Another piece of what Jack likes to call Security Theatre last night in Ybor City:

We were drinking and playing pool with my cousin and her boyfriend at a friendly bikers’ bar called the Dirty Shame around midnight, when suddenly we noticed that outside, one of the roaming herds of brown-shirted police had metamorphosed into a line that was retreating slowly up Seventh Avenue.

My first thought was that they had simply decided to try a new formation during their lonely ramblings—that out in the middle of the peaceful, humid Florida night they were making up cheerleader and marching-band moves to entertain themselves. But no, they were reacting to a real menace—the worst threat Tampa had seen since the March of the Nine Dehydrated Anarchists that afternoon.
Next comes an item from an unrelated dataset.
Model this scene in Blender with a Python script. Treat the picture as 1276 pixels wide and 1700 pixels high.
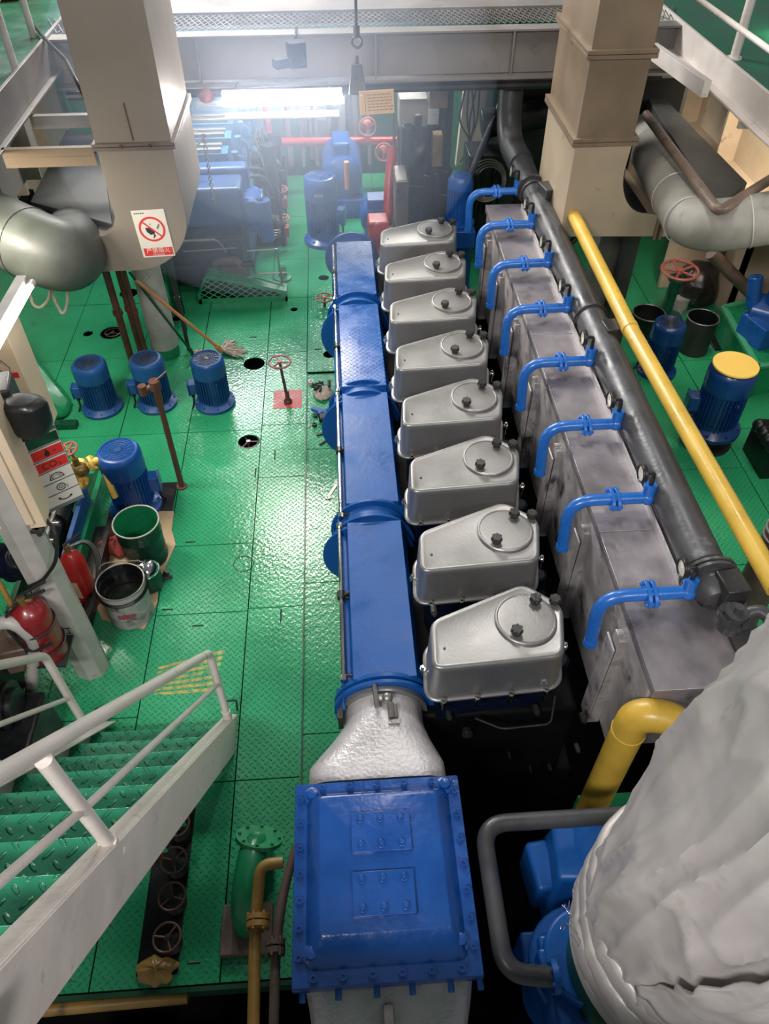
import bpy, bmesh, math, random
from mathutils import Vector, Matrix
random.seed(7)
PI = math.pi
for o in list(bpy.data.objects):
    bpy.data.objects.remove(o)
SC = bpy.context.scene
COL = SC.collection

# ---------------------------------------------------------------- camera
FPX = 1259.0
PCX, PCY = 638.0, 850.0
CAMH = 4.0
EY = Vector((-114, -1320, FPX)).normalized()
EZ = -Vector((7, 1200, FPX)).normalized()
EZ = (EZ - EY * EZ.dot(EY)).normalized()
EX = EY.cross(EZ)
R3 = Matrix(((EX.x, -EX.y, -EX.z), (EY.x, -EY.y, -EY.z), (EZ.x, -EZ.y, -EZ.z)))
cd = bpy.data.cameras.new('camera')
cam = bpy.data.objects.new('camera', cd)
COL.objects.link(cam)
cd.sensor_fit = 'VERTICAL'
cd.sensor_height = 36.0
cd.lens = FPX / 1700.0 * 36.0
cd.clip_start = 0.02
cam.matrix_world = Matrix.Translation((0, 0, CAMH)) @ R3.to_4x4()
SC.camera = cam

# ---------------------------------------------------------------- world, lamps, exposure
W = bpy.data.worlds.new('world')
SC.world = W
W.use_nodes = True
W.node_tree.nodes['Background'].inputs[0].default_value = (0.92, 0.96, 1.0, 1)
W.node_tree.nodes['Background'].inputs[1].default_value = 0.18

def area(name, loc, target, sx, sy, power, col=(1, 1, 1)):
    l = bpy.data.lights.new(name, 'AREA')
    l.shape = 'RECTANGLE'
    l.size, l.size_y = sx, sy
    l.energy = power
    l.color = col
    o = bpy.data.objects.new(name, l)
    COL.objects.link(o)
    o.location = loc
    d = Vector(target) - Vector(loc)
    o.rotation_euler = d.to_track_quat('-Z', 'Y').to_euler()
    return o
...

One might have thought from their reaction on this, LBJ’s birthday, that the officers were retreating before some snarling, Chicago-style mass of enraged Yippies and Weathermen. Instead, it turned out to be fifty or sixty protesters. Jack thought they might be Ron Paul supporters, several of whom we had seen running around the streets near the security perimeter, holding up signs for their candidate. I thought they tended more to the left, mostly because they were carrying a small, golden, papier-mâché elephant with a chain around its trunk. It wasn’t possible to tell for sure—we could barely hear their halfhearted, uncoordinated chants.

Regardless, the marchers, like the anarchists, were quickly surrounded by a mass of brown-shirted security forces who clearly outnumbered them. Quickly and deftly, the police moved the demonstrators down a side street, away from the dozen or so scattered spectators watching quietly from the sidewalks. As they all marched off together, they struck me as something akin to a historical recreation, a Colonial Williamsburg–style pantomime of protest that referred vaguely back to a misplaced past.